=== Data for this exercise ===

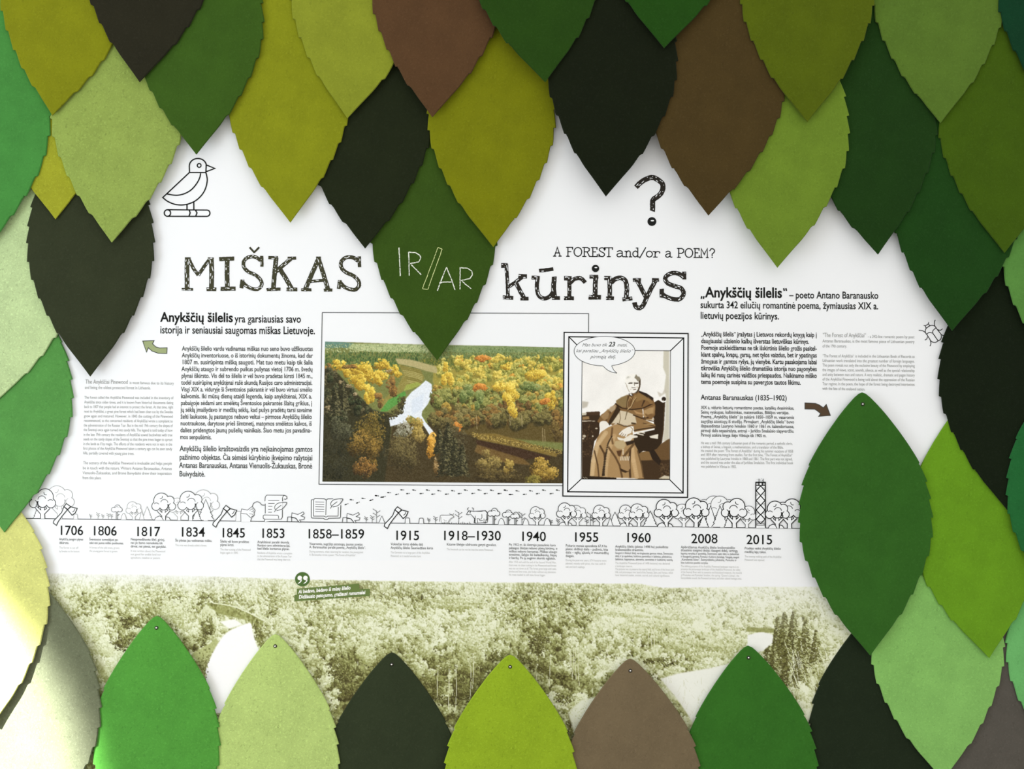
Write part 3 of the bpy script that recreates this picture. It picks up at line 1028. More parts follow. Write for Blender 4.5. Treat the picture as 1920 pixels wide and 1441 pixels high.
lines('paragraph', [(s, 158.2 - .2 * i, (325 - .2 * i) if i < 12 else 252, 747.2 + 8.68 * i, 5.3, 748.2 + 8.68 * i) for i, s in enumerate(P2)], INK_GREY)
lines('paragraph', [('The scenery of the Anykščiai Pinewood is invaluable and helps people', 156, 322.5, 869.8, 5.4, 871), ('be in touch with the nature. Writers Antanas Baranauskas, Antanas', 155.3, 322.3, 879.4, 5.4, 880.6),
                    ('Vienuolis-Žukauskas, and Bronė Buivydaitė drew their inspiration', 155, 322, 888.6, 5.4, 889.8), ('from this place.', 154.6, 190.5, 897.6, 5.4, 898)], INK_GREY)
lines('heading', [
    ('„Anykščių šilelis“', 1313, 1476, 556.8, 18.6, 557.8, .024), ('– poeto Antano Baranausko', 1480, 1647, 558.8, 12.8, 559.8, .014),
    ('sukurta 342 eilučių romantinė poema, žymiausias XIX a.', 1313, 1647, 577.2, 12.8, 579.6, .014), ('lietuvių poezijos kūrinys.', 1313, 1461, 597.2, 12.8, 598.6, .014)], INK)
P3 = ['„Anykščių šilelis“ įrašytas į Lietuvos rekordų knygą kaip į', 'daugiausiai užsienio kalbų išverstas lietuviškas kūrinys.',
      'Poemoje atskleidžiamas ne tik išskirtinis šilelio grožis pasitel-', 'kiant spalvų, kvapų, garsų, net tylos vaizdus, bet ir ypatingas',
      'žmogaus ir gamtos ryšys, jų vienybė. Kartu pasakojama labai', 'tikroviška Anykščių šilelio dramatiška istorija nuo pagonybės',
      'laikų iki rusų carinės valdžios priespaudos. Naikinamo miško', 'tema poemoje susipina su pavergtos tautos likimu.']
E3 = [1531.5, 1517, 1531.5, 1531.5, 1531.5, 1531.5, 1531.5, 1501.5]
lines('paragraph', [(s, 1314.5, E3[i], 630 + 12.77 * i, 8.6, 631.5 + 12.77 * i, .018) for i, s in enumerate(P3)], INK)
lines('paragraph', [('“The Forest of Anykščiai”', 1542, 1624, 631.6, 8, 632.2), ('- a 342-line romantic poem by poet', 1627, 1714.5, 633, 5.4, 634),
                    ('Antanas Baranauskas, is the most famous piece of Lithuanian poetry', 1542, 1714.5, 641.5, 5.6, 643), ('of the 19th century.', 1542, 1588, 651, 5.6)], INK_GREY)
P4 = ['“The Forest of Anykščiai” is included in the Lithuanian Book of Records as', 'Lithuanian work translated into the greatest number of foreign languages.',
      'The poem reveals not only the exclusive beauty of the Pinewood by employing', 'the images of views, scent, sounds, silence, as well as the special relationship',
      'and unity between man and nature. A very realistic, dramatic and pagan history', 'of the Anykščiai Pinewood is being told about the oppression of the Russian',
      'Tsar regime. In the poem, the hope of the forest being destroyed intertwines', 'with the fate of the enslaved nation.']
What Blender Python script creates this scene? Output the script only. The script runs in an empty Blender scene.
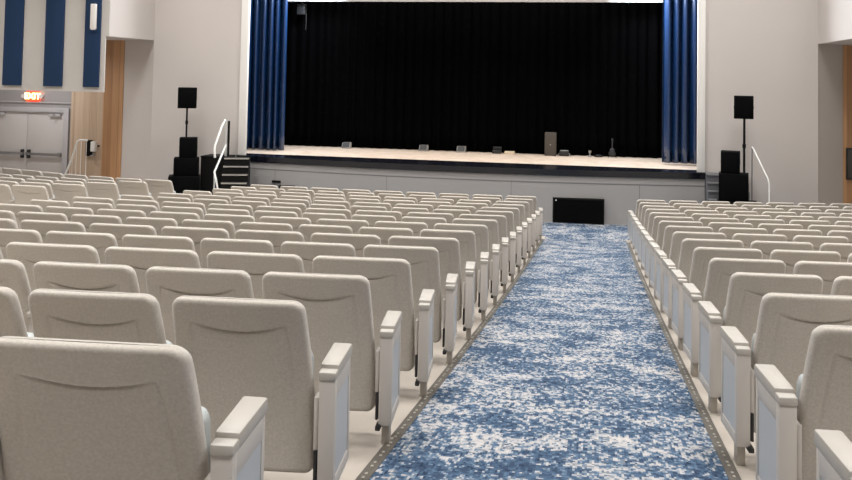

===

* Task instructions *
Copy in full each line that holds the word "only".

* Correct response *
      'The poem reveals not only the exclusive beauty of the Pinewood by employing', 'the images of views, scent, sounds, silence, as well as the special relationship',
What Blender Python script creates this scene? Output the script only. The script runs in an empty Blender scene.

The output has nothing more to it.